Records with scene code:
• • • •

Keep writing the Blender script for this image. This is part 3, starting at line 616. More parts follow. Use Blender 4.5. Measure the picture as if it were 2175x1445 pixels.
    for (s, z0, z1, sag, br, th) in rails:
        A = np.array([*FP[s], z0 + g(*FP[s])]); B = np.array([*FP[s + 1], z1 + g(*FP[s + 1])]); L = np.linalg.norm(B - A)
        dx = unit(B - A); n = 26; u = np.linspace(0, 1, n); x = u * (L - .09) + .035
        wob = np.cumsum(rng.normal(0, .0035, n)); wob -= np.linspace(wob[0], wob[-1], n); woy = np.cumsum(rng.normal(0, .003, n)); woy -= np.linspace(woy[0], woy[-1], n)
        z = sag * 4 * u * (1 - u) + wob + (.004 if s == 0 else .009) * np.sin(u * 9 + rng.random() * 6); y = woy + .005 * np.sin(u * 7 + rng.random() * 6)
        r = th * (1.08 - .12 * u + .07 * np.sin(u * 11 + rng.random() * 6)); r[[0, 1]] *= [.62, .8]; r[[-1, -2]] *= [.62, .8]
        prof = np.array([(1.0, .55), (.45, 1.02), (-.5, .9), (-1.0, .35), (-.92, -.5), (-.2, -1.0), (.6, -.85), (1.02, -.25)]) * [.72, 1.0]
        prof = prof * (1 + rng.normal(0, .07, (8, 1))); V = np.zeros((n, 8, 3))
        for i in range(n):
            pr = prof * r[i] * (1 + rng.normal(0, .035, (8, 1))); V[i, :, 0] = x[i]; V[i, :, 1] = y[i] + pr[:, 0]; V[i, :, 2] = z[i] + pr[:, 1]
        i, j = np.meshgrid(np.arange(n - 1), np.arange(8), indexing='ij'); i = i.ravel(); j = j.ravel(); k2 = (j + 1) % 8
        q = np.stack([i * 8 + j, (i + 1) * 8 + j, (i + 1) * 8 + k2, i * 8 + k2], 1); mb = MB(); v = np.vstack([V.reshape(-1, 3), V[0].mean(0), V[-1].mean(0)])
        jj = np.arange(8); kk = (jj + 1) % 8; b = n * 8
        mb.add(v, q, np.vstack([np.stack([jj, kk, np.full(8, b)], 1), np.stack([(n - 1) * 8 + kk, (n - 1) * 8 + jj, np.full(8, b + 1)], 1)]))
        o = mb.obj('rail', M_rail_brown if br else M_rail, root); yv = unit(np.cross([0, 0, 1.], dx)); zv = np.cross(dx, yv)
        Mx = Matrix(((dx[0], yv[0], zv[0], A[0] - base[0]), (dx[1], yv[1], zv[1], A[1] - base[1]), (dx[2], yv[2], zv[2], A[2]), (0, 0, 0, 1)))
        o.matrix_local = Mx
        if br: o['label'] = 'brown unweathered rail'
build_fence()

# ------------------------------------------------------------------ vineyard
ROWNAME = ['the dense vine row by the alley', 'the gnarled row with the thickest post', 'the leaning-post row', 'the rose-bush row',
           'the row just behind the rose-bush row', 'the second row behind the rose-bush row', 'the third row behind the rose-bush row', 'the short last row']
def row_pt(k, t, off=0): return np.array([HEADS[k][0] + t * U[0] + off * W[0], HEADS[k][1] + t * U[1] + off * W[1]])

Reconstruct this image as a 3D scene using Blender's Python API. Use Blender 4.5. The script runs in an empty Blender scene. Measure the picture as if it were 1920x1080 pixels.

• • • •

◆ **What you are asked to do**:
Please copy out each record, character for character.

◆ **The completed task**:
Keep writing the Blender script for this image. This is part 3, starting at line 616. More parts follow. Use Blender 4.5. Measure the picture as if it were 2175x1445 pixels.
    for (s, z0, z1, sag, br, th) in rails:
        A = np.array([*FP[s], z0 + g(*FP[s])]); B = np.array([*FP[s + 1], z1 + g(*FP[s + 1])]); L = np.linalg.norm(B - A)
        dx = unit(B - A); n = 26; u = np.linspace(0, 1, n); x = u * (L - .09) + .035
        wob = np.cumsum(rng.normal(0, .0035, n)); wob -= np.linspace(wob[0], wob[-1], n); woy = np.cumsum(rng.normal(0, .003, n)); woy -= np.linspace(woy[0], woy[-1], n)
        z = sag * 4 * u * (1 - u) + wob + (.004 if s == 0 else .009) * np.sin(u * 9 + rng.random() * 6); y = woy + .005 * np.sin(u * 7 + rng.random() * 6)
        r = th * (1.08 - .12 * u + .07 * np.sin(u * 11 + rng.random() * 6)); r[[0, 1]] *= [.62, .8]; r[[-1, -2]] *= [.62, .8]
        prof = np.array([(1.0, .55), (.45, 1.02), (-.5, .9), (-1.0, .35), (-.92, -.5), (-.2, -1.0), (.6, -.85), (1.02, -.25)]) * [.72, 1.0]
        prof = prof * (1 + rng.normal(0, .07, (8, 1))); V = np.zeros((n, 8, 3))
        for i in range(n):
            pr = prof * r[i] * (1 + rng.normal(0, .035, (8, 1))); V[i, :, 0] = x[i]; V[i, :, 1] = y[i] + pr[:, 0]; V[i, :, 2] = z[i] + pr[:, 1]
        i, j = np.meshgrid(np.arange(n - 1), np.arange(8), indexing='ij'); i = i.ravel(); j = j.ravel(); k2 = (j + 1) % 8
        q = np.stack([i * 8 + j, (i + 1) * 8 + j, (i + 1) * 8 + k2, i * 8 + k2], 1); mb = MB(); v = np.vstack([V.reshape(-1, 3), V[0].mean(0), V[-1].mean(0)])
        jj = np.arange(8); kk = (jj + 1) % 8; b = n * 8
        mb.add(v, q, np.vstack([np.stack([jj, kk, np.full(8, b)], 1), np.stack([(n - 1) * 8 + kk, (n - 1) * 8 + jj, np.full(8, b + 1)], 1)]))
        o = mb.obj('rail', M_rail_brown if br else M_rail, root); yv = unit(np.cross([0, 0, 1.], dx)); zv = np.cross(dx, yv)
        Mx = Matrix(((dx[0], yv[0], zv[0], A[0] - base[0]), (dx[1], yv[1], zv[1], A[1] - base[1]), (dx[2], yv[2], zv[2], A[2]), (0, 0, 0, 1)))
        o.matrix_local = Mx
        if br: o['label'] = 'brown unweathered rail'
build_fence()

# ------------------------------------------------------------------ vineyard
ROWNAME = ['the dense vine row by the alley', 'the gnarled row with the thickest post', 'the leaning-post row', 'the rose-bush row',
           'the row just behind the rose-bush row', 'the second row behind the rose-bush row', 'the third row behind the rose-bush row', 'the short last row']
def row_pt(k, t, off=0): return np.array([HEADS[k][0] + t * U[0] + off * W[0], HEADS[k][1] + t * U[1] + off * W[1]])

Reconstruct this image as a 3D scene using Blender's Python API. Use Blender 4.5. The script runs in an empty Blender scene. Measure the picture as if it were 1920x1080 pixels.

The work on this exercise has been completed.